** PROBLEM **
Report each line of the data that includes the word "picture".

** DATA PROVIDED **
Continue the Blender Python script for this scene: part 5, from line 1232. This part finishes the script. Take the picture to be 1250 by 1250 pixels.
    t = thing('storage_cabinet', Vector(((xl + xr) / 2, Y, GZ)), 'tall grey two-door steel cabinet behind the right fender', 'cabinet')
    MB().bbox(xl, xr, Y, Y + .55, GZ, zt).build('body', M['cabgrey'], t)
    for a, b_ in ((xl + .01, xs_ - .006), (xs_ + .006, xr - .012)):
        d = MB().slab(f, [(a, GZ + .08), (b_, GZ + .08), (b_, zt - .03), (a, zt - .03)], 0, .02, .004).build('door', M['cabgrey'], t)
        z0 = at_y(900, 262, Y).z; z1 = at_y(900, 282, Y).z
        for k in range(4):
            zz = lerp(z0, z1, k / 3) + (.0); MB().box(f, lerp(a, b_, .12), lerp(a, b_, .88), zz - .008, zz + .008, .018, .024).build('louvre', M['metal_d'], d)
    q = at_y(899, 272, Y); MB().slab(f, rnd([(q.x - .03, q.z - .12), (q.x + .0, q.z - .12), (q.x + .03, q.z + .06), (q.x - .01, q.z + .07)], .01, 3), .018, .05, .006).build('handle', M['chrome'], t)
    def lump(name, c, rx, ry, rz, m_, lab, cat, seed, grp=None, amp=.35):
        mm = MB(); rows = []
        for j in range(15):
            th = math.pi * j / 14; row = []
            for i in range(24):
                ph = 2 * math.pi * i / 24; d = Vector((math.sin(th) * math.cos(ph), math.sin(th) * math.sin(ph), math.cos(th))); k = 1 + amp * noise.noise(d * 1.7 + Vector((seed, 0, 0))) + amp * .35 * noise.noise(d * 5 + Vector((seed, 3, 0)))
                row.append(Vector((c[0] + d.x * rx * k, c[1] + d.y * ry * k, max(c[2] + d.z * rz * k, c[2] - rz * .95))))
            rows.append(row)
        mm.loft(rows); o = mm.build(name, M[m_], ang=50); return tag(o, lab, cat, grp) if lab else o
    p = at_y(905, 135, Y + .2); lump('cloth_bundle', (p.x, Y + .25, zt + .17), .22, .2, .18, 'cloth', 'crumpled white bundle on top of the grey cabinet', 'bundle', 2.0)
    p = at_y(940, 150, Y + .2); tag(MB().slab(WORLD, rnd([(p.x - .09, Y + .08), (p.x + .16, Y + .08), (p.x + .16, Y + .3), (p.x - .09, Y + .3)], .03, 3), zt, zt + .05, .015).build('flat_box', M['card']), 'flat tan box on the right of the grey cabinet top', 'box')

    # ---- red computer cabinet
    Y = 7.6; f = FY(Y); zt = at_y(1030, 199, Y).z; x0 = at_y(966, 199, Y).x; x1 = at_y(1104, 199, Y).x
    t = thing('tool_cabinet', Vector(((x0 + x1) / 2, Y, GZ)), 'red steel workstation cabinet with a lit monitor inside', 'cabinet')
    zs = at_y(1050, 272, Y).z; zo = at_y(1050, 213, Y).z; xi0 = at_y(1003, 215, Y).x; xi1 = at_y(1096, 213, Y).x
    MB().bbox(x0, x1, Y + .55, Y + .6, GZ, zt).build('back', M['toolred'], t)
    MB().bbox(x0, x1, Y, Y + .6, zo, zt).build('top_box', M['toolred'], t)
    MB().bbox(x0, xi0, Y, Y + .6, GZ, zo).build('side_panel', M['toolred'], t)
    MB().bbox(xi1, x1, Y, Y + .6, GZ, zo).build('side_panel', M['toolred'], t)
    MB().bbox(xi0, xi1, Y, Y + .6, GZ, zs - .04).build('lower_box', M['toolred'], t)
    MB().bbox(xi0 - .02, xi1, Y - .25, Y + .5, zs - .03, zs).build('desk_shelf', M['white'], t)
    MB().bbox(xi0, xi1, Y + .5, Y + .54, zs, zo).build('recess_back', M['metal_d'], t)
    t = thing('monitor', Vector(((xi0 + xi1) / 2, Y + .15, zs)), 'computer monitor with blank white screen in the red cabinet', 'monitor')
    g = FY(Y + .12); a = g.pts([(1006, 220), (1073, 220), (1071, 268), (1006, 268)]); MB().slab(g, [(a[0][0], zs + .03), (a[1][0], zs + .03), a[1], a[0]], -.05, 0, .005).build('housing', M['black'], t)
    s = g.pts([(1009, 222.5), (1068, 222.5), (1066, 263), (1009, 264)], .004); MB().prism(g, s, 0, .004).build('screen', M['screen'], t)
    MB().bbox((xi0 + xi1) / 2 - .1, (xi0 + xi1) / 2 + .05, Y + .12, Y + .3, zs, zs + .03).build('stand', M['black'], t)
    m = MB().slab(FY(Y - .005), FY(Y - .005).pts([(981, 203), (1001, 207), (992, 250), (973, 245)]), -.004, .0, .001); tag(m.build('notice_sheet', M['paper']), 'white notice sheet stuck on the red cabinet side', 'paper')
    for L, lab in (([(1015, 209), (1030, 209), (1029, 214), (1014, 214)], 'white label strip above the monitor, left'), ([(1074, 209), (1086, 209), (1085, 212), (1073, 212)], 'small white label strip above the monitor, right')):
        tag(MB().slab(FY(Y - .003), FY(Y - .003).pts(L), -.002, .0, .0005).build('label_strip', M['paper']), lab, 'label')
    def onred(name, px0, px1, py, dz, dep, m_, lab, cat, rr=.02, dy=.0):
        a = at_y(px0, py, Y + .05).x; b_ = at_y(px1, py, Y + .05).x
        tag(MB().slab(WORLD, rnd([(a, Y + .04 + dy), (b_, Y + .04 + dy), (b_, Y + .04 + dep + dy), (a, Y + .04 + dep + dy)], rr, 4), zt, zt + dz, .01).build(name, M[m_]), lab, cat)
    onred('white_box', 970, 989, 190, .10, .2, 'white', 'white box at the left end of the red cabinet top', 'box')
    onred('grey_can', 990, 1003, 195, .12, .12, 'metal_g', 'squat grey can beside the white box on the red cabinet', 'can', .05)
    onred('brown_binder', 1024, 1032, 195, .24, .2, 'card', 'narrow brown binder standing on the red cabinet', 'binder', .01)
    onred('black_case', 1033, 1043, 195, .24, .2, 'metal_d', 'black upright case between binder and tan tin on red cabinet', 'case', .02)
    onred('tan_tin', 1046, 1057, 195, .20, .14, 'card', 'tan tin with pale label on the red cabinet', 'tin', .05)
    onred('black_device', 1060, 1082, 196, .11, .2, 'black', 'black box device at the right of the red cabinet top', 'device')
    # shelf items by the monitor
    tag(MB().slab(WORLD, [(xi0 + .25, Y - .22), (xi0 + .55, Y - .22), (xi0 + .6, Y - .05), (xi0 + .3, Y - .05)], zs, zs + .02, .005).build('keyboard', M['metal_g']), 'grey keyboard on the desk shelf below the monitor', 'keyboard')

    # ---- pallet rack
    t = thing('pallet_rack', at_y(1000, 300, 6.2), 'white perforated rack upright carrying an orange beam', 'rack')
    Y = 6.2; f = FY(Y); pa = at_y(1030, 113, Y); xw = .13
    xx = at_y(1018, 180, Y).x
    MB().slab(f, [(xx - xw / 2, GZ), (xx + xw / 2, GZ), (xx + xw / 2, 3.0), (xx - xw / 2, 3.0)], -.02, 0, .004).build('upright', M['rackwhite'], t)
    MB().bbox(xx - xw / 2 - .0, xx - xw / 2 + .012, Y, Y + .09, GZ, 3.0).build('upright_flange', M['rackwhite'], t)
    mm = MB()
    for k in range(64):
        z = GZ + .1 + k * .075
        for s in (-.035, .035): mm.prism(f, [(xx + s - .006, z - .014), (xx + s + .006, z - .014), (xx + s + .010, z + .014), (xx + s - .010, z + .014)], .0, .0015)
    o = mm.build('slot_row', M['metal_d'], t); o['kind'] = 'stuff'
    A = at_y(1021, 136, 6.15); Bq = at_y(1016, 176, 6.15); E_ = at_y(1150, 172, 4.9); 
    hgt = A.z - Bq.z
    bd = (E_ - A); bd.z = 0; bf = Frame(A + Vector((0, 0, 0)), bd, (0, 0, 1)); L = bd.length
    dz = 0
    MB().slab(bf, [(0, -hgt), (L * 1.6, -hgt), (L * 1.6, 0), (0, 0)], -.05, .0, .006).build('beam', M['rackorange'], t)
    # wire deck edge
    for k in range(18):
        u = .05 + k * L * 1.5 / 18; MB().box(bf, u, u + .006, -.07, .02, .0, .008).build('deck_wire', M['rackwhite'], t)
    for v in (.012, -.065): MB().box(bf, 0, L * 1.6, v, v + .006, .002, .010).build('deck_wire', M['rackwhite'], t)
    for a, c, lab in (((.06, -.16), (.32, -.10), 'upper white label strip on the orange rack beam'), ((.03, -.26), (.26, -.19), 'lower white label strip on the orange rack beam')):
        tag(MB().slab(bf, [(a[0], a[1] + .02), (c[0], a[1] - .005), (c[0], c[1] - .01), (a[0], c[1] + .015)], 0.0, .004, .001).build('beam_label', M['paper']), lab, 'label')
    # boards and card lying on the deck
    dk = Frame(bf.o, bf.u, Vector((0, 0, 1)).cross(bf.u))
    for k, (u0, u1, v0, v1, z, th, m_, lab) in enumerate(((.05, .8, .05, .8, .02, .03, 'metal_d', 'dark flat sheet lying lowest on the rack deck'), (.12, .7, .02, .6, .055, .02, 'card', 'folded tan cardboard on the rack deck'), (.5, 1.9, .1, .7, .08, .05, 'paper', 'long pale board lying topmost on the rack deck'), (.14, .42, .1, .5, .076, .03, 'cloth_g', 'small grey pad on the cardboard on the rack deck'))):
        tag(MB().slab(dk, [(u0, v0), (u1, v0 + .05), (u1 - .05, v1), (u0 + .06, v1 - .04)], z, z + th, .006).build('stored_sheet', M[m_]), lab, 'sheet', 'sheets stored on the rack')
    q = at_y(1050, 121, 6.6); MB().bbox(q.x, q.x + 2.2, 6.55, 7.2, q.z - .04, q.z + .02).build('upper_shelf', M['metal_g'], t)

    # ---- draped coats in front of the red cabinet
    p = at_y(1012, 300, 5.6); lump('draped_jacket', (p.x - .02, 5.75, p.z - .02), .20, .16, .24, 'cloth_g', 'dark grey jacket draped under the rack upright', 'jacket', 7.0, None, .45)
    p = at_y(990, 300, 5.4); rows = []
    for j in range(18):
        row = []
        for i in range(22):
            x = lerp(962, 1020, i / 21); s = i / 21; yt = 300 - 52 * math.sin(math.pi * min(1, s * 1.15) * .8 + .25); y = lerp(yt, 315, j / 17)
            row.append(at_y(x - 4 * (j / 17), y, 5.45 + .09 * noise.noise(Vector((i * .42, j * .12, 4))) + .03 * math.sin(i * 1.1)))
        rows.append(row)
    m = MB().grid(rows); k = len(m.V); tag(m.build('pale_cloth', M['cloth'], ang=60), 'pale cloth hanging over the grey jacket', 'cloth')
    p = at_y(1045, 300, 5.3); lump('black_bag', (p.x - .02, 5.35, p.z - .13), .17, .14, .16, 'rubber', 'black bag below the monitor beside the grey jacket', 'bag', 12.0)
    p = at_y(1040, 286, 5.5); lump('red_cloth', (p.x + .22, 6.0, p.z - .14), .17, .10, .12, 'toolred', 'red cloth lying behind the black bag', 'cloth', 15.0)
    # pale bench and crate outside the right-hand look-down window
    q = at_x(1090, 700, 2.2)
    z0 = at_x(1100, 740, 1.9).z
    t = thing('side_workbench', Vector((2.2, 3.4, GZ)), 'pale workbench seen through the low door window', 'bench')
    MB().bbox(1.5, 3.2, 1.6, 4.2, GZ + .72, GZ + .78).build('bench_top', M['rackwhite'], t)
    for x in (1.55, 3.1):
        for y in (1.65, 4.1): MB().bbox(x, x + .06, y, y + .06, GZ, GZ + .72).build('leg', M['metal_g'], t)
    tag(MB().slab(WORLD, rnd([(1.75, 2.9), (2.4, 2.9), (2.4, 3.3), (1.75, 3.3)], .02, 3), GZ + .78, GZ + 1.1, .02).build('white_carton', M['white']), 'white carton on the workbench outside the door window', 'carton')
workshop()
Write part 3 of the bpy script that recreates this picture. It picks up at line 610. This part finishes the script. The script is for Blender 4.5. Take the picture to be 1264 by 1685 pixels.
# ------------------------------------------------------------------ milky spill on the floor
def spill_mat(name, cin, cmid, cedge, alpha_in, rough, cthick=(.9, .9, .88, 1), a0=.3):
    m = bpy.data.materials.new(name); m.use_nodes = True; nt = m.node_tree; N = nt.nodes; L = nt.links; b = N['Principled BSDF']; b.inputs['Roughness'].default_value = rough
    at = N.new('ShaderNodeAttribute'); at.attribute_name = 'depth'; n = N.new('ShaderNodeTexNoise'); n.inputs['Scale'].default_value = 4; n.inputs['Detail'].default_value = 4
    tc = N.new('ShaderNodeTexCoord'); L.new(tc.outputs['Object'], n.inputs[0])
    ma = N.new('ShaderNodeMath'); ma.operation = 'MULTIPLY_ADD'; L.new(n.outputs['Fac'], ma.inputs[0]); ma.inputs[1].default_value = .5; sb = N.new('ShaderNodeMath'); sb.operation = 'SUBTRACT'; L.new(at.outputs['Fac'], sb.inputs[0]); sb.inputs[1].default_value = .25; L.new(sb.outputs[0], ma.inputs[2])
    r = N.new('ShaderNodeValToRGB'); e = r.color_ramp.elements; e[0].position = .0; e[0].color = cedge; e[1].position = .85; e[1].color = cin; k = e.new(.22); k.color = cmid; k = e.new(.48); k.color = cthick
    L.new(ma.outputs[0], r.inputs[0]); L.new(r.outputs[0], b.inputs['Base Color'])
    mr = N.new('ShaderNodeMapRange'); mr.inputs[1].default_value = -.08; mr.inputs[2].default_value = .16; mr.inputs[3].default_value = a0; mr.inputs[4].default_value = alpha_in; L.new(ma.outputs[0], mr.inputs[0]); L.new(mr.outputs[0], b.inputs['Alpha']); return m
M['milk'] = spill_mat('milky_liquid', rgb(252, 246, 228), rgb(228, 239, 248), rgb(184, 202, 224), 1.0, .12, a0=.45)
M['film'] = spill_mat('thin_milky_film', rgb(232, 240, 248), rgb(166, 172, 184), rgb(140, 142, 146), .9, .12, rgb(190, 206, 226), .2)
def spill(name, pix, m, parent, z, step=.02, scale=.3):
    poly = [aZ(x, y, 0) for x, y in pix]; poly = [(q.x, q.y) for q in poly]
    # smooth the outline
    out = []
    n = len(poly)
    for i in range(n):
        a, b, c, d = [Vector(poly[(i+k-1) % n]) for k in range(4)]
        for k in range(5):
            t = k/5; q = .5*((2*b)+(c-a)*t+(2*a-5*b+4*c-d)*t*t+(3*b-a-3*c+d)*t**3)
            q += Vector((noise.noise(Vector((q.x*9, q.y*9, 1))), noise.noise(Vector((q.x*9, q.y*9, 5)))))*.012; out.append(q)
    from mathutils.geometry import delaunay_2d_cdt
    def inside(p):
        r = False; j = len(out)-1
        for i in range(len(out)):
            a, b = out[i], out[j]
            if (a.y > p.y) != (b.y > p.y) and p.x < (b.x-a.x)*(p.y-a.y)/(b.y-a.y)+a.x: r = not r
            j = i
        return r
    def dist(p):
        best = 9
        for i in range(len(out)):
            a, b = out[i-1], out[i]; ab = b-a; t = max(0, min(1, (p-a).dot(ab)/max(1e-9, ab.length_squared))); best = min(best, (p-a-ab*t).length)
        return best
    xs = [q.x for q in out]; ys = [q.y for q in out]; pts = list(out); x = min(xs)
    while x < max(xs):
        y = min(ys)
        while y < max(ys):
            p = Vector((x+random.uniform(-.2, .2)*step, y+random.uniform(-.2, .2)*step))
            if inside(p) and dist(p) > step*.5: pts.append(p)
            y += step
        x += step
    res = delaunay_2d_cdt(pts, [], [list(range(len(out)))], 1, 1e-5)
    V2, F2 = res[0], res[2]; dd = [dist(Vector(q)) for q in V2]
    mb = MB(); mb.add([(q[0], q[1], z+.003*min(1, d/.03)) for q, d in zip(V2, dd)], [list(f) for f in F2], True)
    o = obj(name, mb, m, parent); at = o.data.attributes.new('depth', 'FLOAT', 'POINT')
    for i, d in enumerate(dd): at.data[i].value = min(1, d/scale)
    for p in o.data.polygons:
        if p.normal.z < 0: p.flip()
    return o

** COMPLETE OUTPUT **
Continue the Blender Python script for this scene: part 5, from line 1232. This part finishes the script. Take the picture to be 1250 by 1250 pixels.
Write part 3 of the bpy script that recreates this picture. It picks up at line 610. This part finishes the script. The script is for Blender 4.5. Take the picture to be 1264 by 1685 pixels.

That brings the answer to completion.